Retype the opening lines of the data exactly, stopping after the line that contains "COL = sc.collection". Skip every picture.

········

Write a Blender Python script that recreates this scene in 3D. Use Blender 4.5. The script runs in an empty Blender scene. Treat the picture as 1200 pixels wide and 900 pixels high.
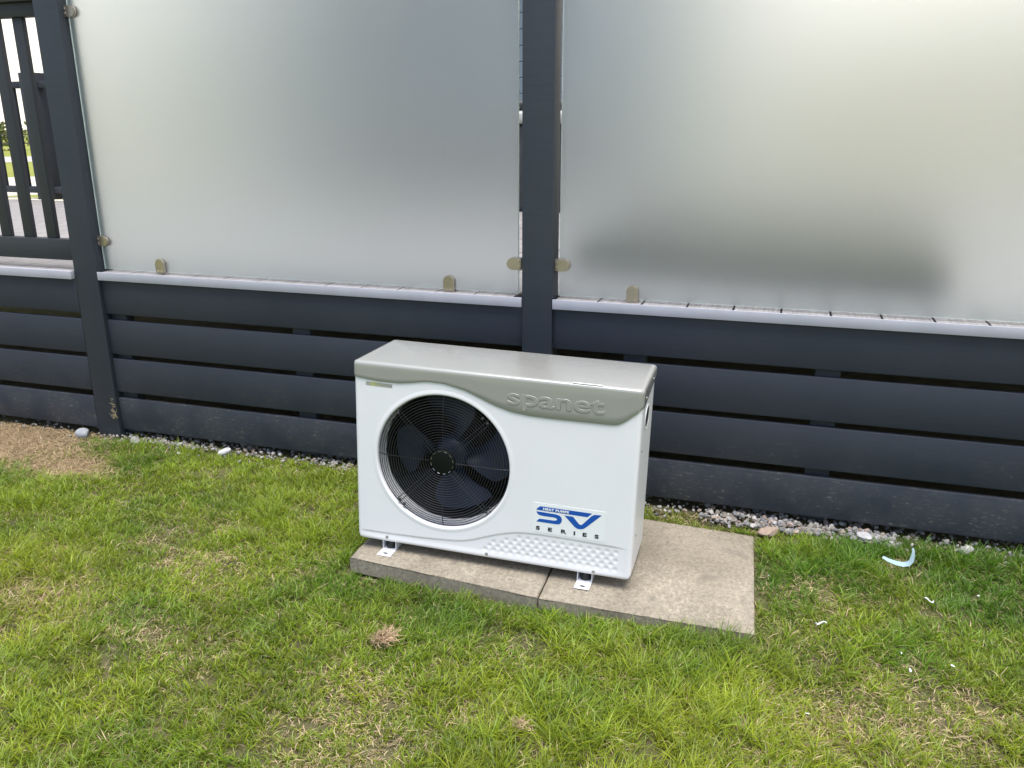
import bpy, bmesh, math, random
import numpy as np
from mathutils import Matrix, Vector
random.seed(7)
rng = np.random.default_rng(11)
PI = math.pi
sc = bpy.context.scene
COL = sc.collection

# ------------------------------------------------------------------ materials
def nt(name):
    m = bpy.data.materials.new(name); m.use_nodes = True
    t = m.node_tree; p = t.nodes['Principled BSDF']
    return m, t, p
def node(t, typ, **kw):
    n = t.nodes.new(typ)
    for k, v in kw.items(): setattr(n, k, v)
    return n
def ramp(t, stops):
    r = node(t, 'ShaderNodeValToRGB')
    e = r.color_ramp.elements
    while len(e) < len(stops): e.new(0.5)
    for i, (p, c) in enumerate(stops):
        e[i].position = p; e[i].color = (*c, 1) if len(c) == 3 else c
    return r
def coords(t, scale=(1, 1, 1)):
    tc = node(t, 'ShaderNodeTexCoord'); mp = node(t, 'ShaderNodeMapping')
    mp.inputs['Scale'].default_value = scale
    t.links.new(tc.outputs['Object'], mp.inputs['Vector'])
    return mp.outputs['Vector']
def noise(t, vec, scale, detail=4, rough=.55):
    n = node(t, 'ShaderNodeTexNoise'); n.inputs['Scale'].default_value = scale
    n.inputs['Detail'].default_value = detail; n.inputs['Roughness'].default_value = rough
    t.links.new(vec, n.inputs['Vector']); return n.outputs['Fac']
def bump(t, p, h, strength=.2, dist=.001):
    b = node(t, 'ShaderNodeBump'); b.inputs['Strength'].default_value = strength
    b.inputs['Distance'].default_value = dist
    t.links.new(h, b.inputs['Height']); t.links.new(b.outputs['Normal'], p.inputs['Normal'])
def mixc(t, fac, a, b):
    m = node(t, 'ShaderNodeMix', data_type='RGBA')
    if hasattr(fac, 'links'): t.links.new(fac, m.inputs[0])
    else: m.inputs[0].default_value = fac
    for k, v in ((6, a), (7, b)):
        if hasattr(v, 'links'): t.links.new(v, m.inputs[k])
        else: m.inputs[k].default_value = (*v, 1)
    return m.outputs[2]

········

■ Right answer:
Write a Blender Python script that recreates this scene in 3D. Use Blender 4.5. The script runs in an empty Blender scene. Treat the picture as 1200 pixels wide and 900 pixels high.
import bpy, bmesh, math, random
import numpy as np
from mathutils import Matrix, Vector
random.seed(7)
rng = np.random.default_rng(11)
PI = math.pi
sc = bpy.context.scene
COL = sc.collection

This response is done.